Hikmah juga menyoroti adanya daerah dengan kemampuan fiskal yang memadai, namun belum mengadopsi kebijakan UHC. Salah satunya adalah Kabupaten Kediri. “Ini harus ditelusuri lebih jauh. Padahal, kalau dilihat dari sisi anggaran, Kediri kuat, pertanyaannya, apa yang membuat mereka belum menerapkan UHC?” ujarnya.
Politisi PKB tersebut menegaskan, UHC sangat berpihak kepada masyarakat karena memberikan akses layanan kesehatan gratis. Namun, ia mengingatkan bahwa keberhasilan UHC juga perlu diimbangi dengan langkah promotif dan preventif agar beban klaim BPJS Kesehatan tidak membengkak.
“UHC memberikan kepastian bahwa seluruh masyarakat dicover oleh BPJS. Tapi yang terpenting adalah promosi kesehatan. Kalau BPJS Kesehatan belum menunjukkan pos anggaran untuk kegiatan promosi kesehatan. Bagaimana pun caranya klaim BPJS akan tinggi karena tingkat masyarakat yang sakit juga tinggi,” jelasnya.
“Kalau mau menurunkan klaim, ya harus dicegah agar masyarakat tidak sakit. Dengan cara promosi kesehatan, penyuluhan gizi di sekolah, kunjungan ke pesantren, pendampingan lansia dan disabilitas secara rutin, serta edukasi penyakit endemik seperti demam berdarah. Sayangnya, kegiatan-kegiatan itu tidak masuk dalam pembiayaan BPJS,” tegasnya.

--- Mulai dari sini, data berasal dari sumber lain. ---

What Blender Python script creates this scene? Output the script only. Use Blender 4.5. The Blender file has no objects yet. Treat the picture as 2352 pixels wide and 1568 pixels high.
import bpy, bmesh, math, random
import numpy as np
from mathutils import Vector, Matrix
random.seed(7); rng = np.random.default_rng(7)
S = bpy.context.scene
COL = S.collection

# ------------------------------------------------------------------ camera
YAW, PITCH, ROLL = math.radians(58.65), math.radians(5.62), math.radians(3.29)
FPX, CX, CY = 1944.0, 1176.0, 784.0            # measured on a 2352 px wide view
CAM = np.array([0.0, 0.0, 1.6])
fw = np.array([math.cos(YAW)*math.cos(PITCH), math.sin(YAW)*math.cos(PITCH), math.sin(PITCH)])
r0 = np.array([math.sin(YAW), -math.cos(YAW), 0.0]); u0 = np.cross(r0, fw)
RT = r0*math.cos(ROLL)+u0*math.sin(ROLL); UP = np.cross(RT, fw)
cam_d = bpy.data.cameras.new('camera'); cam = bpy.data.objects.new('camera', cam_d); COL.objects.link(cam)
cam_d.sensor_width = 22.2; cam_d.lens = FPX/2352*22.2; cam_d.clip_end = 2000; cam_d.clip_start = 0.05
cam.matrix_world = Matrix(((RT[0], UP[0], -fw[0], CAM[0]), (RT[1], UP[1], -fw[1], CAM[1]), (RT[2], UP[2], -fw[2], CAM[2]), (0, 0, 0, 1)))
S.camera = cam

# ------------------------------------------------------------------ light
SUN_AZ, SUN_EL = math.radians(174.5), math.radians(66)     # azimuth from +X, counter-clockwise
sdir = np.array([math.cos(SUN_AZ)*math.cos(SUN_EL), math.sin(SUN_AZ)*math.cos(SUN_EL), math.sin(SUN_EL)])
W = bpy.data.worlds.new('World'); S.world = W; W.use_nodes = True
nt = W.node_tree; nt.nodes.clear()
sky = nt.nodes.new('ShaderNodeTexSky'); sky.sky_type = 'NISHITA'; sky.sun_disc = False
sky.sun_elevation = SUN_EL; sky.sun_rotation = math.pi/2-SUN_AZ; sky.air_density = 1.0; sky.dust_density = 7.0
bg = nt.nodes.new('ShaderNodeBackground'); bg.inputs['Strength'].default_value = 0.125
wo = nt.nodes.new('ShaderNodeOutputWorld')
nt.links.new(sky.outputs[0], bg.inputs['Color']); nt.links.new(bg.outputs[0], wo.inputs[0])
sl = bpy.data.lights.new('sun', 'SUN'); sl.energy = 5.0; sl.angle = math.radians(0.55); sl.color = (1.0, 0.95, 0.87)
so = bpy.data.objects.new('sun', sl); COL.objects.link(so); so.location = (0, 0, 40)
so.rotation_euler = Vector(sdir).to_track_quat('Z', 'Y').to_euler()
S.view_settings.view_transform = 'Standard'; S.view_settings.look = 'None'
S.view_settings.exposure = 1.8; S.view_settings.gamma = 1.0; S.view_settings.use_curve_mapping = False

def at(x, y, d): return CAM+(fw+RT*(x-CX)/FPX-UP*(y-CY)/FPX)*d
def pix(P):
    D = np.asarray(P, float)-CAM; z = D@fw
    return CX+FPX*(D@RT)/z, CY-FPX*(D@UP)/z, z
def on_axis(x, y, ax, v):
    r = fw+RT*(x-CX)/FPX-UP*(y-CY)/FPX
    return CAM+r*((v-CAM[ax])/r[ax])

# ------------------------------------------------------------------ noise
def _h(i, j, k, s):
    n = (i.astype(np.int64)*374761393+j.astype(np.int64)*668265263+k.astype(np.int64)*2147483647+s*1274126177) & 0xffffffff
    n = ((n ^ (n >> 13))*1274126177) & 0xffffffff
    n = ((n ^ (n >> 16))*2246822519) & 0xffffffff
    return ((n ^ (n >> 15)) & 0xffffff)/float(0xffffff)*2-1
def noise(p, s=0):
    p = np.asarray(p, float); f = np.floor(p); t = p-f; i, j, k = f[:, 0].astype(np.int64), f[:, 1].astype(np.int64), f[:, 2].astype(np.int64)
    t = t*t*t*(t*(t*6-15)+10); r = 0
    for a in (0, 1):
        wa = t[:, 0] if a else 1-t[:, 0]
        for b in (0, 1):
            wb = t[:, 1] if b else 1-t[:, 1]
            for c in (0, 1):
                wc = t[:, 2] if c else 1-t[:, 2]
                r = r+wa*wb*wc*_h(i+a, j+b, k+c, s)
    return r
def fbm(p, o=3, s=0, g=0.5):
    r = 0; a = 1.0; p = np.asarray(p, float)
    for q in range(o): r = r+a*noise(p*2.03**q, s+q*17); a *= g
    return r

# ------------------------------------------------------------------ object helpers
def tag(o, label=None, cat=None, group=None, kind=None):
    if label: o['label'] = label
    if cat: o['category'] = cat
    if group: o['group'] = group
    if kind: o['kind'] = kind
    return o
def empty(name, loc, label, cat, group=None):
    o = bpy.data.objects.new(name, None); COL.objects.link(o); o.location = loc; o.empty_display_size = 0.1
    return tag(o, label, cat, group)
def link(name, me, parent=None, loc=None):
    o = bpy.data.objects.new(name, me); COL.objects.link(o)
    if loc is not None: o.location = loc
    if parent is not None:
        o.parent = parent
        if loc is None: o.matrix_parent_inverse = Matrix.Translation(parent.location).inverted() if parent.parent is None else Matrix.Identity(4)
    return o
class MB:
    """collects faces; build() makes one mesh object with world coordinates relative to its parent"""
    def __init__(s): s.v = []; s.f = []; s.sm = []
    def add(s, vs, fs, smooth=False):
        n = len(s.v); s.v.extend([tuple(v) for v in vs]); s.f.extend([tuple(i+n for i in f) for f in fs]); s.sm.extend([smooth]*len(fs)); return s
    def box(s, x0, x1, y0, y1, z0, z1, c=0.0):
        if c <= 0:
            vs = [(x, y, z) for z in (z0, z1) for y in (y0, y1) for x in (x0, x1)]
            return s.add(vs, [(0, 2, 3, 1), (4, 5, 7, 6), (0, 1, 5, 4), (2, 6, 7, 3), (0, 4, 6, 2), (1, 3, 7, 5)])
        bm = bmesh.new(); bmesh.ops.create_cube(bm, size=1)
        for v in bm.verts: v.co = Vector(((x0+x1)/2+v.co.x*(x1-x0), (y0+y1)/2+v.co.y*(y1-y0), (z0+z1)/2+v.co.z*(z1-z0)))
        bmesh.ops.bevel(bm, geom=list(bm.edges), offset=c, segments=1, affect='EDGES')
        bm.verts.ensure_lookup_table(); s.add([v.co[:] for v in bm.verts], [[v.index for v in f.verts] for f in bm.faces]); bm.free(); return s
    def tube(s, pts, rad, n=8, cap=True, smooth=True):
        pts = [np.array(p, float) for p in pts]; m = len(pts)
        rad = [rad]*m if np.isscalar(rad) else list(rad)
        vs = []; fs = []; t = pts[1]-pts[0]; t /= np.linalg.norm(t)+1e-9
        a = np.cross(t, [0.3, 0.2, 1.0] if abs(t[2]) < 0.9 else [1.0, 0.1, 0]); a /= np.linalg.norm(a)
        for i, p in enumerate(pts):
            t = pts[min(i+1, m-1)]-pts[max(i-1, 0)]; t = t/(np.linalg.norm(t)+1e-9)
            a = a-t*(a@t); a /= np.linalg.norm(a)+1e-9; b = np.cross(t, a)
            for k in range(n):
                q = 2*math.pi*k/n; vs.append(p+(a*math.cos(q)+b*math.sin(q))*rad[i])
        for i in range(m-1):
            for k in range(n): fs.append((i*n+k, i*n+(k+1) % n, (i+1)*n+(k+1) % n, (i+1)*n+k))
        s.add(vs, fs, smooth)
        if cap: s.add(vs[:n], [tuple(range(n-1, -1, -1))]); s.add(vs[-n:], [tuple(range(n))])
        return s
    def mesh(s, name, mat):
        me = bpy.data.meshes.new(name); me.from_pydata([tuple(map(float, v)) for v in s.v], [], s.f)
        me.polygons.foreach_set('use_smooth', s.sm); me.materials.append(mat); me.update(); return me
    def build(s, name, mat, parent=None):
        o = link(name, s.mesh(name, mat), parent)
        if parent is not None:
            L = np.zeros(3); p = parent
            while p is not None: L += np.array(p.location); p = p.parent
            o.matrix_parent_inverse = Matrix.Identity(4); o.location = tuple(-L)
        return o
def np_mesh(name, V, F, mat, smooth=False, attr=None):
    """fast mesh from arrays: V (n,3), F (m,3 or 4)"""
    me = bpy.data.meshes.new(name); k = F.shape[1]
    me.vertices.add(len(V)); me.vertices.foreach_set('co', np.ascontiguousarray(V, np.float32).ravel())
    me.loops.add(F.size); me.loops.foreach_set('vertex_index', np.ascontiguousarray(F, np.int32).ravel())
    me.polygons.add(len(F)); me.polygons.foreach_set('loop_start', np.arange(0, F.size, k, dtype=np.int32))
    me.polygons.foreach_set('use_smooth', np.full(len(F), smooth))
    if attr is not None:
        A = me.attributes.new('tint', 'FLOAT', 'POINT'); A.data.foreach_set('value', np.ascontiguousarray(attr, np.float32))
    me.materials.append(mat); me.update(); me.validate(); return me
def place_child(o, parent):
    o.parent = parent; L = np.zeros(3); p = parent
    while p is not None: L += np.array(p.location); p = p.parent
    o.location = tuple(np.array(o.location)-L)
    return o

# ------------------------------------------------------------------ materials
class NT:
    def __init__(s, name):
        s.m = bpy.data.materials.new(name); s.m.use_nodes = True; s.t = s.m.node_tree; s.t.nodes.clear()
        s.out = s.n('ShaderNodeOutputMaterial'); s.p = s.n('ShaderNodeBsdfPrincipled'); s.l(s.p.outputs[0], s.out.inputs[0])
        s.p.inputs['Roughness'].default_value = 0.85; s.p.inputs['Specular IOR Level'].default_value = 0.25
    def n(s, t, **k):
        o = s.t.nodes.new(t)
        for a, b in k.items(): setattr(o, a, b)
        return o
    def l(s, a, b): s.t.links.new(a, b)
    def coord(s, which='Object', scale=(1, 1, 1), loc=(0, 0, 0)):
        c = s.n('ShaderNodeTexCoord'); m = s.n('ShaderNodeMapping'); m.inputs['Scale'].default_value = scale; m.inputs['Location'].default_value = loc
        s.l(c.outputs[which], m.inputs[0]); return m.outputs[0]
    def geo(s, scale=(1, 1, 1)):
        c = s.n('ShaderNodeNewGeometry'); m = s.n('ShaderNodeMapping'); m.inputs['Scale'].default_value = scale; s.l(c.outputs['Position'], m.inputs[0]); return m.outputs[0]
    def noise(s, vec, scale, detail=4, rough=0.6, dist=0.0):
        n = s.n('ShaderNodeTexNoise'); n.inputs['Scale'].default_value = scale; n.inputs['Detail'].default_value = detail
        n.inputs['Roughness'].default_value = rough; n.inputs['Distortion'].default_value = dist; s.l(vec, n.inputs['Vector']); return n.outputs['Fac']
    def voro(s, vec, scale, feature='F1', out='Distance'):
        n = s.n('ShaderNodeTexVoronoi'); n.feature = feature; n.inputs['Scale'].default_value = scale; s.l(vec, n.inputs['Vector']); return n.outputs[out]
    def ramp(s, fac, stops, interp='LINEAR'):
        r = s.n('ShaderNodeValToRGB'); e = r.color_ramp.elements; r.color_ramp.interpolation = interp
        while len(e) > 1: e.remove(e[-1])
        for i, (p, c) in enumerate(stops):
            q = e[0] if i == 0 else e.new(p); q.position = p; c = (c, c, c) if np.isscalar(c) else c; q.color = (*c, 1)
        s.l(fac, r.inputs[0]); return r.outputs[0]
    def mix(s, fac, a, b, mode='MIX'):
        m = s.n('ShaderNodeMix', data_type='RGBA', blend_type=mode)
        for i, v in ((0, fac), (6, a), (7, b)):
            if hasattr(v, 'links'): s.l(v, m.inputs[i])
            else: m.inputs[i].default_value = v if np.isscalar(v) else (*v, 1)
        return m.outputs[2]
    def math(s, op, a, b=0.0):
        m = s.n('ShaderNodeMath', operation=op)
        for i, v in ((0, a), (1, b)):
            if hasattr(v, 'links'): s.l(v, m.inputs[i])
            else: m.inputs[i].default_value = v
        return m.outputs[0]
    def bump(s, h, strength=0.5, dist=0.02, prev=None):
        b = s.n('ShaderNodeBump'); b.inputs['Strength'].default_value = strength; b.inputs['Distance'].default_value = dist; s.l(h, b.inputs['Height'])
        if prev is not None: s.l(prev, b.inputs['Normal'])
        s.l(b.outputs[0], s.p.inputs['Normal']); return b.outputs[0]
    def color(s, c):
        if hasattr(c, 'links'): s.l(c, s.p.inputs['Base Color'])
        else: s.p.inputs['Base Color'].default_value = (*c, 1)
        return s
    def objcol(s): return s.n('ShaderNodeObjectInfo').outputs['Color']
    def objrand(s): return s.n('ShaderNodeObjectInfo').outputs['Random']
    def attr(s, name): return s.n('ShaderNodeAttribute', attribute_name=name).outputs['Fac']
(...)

Ia mengungkapkan, program promotif dan preventif saat ini masih sangat bergantung pada anggaran dari Unit Kesehatan Masyarakat (UKM) yang dikelola Kementerian Kesehatan. “Ketika dana yang tersedia sangat terbatas. Akibatnya, puskesmas sebagai ujung tombak layanan kesehatan, justru lebih banyak menunggu pasien datang dalam kondisi sakit, daripada aktif melakukan pencegahan.
“Kalau pola ini terus berlanjut, tidak peduli seberapa besar anggaran BPJS, tetap saja akan jebol. Beban layanan meningkat, rumah sakit mengeluh soal pending klaim, dan pembayaran terlambat,” jelasnya.
Komisi E DPRD Jatim menegaskan, prioritas utama adalah membangun kesadaran dan kebiasaan hidup sehat di masyarakat. “Dan ini perlu didanai dari manapun. UHC atau tidak menjadi tidak penting,” pungkasnya.